Tuesday, 2 June 2020

Chop Suey Nation

Chop Suey Nationby Ann Hui

I grew up on the prairies and fondly remember the seemingly exotic Chinese diners in little towns like Nanton, Vulcan and Drumheller, Alberta. As a kid, Chop Suey and the gooey orange sauce over the Sweet & Sour Chicken were my favourites. It was surprising to learn Chinese diner dishes have little to do with traditional Chinese Cuisine. In fact, the literal translation of Chop Suey is “Assorted scraps. Bits and pieces. This and that.”

In 2016, Globe and Mail reporter Ann Hui (Vancouver born) hit the road to answer two questions: Why is there a Chinese restaurant in every Canadian small town? And who are the families who run them? Driving from sea to sea, Hui discovers the unlikely history behind classics like Ginger Beef, the hard-to-imagine Chinese Perogies of Alberta, and Newfoundland Chow Mein.

Among the many restaurant owners, Hui also finds the re-occurring themes of perseverance, humility, and love for family. There’s the restaurant owner/small-town mayor, the owner of a restaurant in a Thunder Bay curling rink, and the woman in remote Fogo Island who runs a restaurant alone, 365 days a year. While all of them are Chinese, their stories are universal and remind us of the mammoth challenges faced by many immigrants from around the world. Starting new lives in dusty or rocky little Canadian towns is really, really hard, but there’s no looking back.

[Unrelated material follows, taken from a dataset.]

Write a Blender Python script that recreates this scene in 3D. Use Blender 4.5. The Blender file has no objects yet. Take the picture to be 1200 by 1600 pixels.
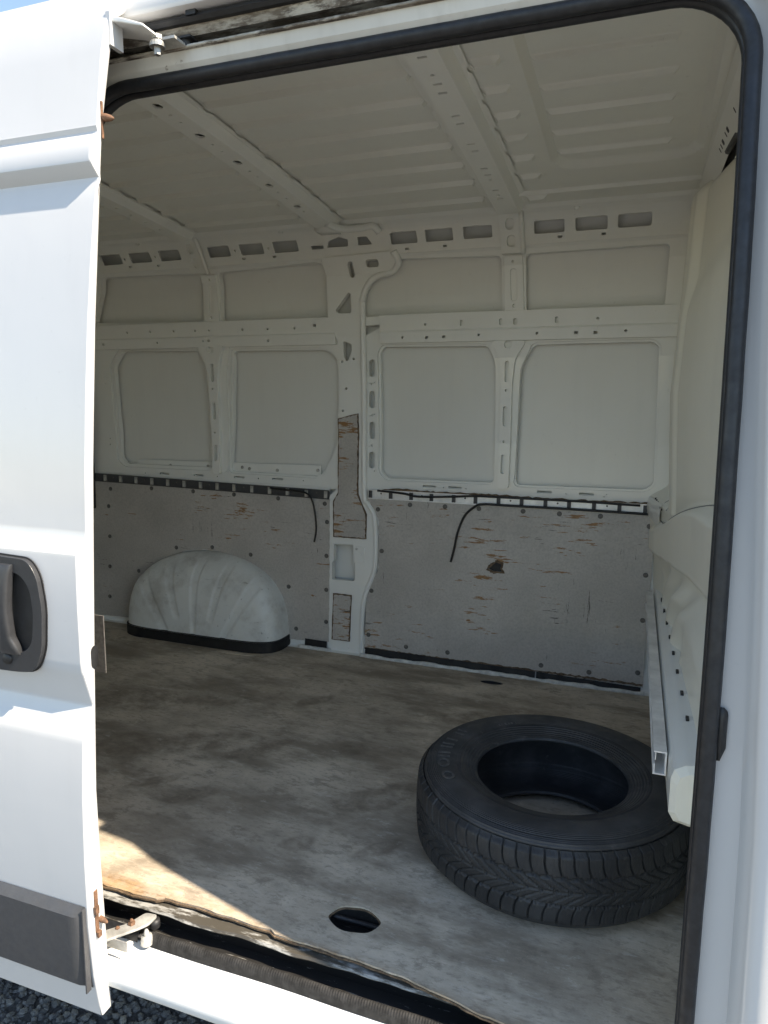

Every other chapter also reveals intriguing stories and secrets about Hui’s own family. Her father was a baby when left with relatives and his parents immigrated to Canada. By age 10, his school days ended and he cared for pigs. Later, realities force him to work as a low-end cook. As a young man, he immigrates to Canada and reunites with his parents, but the wounds of abandonment never quite heal. That’s all I will say. The details beg to be read.

Hui fully succeeds in showing Chop Suey Cuisine is quintessentially Canadian.

Chop Suey Nation is well worth adding to your summer reading list. The fortune cookie bonus is its availability in Richmond Public Library’s digital collection and there’s no waiting list for this one!